**Direction:** Copy out every line of the data exactly.
** BEGIN **
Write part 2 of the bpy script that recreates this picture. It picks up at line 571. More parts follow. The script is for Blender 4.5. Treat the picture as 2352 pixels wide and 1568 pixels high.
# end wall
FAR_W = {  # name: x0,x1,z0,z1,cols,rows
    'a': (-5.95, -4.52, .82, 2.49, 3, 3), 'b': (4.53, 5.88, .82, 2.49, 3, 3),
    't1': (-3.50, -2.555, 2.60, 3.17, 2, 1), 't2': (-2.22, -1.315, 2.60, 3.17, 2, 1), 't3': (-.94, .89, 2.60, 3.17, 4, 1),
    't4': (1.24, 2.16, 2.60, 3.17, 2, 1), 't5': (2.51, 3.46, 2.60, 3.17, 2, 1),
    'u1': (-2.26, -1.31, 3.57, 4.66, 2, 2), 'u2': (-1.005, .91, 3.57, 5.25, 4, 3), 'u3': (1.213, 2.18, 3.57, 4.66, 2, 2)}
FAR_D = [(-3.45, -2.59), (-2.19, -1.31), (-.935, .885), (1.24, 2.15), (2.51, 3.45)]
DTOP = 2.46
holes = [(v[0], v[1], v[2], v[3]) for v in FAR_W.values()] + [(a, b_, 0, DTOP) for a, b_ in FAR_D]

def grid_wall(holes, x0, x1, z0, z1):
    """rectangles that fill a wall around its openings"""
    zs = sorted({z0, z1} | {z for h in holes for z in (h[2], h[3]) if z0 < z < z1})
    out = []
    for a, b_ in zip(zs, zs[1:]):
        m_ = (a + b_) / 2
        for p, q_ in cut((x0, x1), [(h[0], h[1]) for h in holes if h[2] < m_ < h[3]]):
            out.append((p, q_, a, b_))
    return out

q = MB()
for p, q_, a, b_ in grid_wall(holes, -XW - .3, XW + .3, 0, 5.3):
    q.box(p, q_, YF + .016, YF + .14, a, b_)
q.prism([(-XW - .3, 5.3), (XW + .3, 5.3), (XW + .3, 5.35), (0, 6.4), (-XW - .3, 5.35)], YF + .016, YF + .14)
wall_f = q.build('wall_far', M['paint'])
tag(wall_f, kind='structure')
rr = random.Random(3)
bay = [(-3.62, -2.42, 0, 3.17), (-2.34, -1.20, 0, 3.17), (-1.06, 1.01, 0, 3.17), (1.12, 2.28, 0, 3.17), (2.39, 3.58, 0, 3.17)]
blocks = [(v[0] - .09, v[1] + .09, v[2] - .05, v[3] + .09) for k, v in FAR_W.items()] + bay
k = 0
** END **
**Task result:**
Write part 2 of the bpy script that recreates this picture. It picks up at line 571. More parts follow. The script is for Blender 4.5. Treat the picture as 2352 pixels wide and 1568 pixels high.
# end wall
FAR_W = {  # name: x0,x1,z0,z1,cols,rows
    'a': (-5.95, -4.52, .82, 2.49, 3, 3), 'b': (4.53, 5.88, .82, 2.49, 3, 3),
    't1': (-3.50, -2.555, 2.60, 3.17, 2, 1), 't2': (-2.22, -1.315, 2.60, 3.17, 2, 1), 't3': (-.94, .89, 2.60, 3.17, 4, 1),
    't4': (1.24, 2.16, 2.60, 3.17, 2, 1), 't5': (2.51, 3.46, 2.60, 3.17, 2, 1),
    'u1': (-2.26, -1.31, 3.57, 4.66, 2, 2), 'u2': (-1.005, .91, 3.57, 5.25, 4, 3), 'u3': (1.213, 2.18, 3.57, 4.66, 2, 2)}
FAR_D = [(-3.45, -2.59), (-2.19, -1.31), (-.935, .885), (1.24, 2.15), (2.51, 3.45)]
DTOP = 2.46
holes = [(v[0], v[1], v[2], v[3]) for v in FAR_W.values()] + [(a, b_, 0, DTOP) for a, b_ in FAR_D]

def grid_wall(holes, x0, x1, z0, z1):
    """rectangles that fill a wall around its openings"""
    zs = sorted({z0, z1} | {z for h in holes for z in (h[2], h[3]) if z0 < z < z1})
    out = []
    for a, b_ in zip(zs, zs[1:]):
        m_ = (a + b_) / 2
        for p, q_ in cut((x0, x1), [(h[0], h[1]) for h in holes if h[2] < m_ < h[3]]):
            out.append((p, q_, a, b_))
    return out

q = MB()
for p, q_, a, b_ in grid_wall(holes, -XW - .3, XW + .3, 0, 5.3):
    q.box(p, q_, YF + .016, YF + .14, a, b_)
q.prism([(-XW - .3, 5.3), (XW + .3, 5.3), (XW + .3, 5.35), (0, 6.4), (-XW - .3, 5.35)], YF + .016, YF + .14)
wall_f = q.build('wall_far', M['paint'])
tag(wall_f, kind='structure')
rr = random.Random(3)
bay = [(-3.62, -2.42, 0, 3.17), (-2.34, -1.20, 0, 3.17), (-1.06, 1.01, 0, 3.17), (1.12, 2.28, 0, 3.17), (2.39, 3.58, 0, 3.17)]
blocks = [(v[0] - .09, v[1] + .09, v[2] - .05, v[3] + .09) for k, v in FAR_W.items()] + bay
k = 0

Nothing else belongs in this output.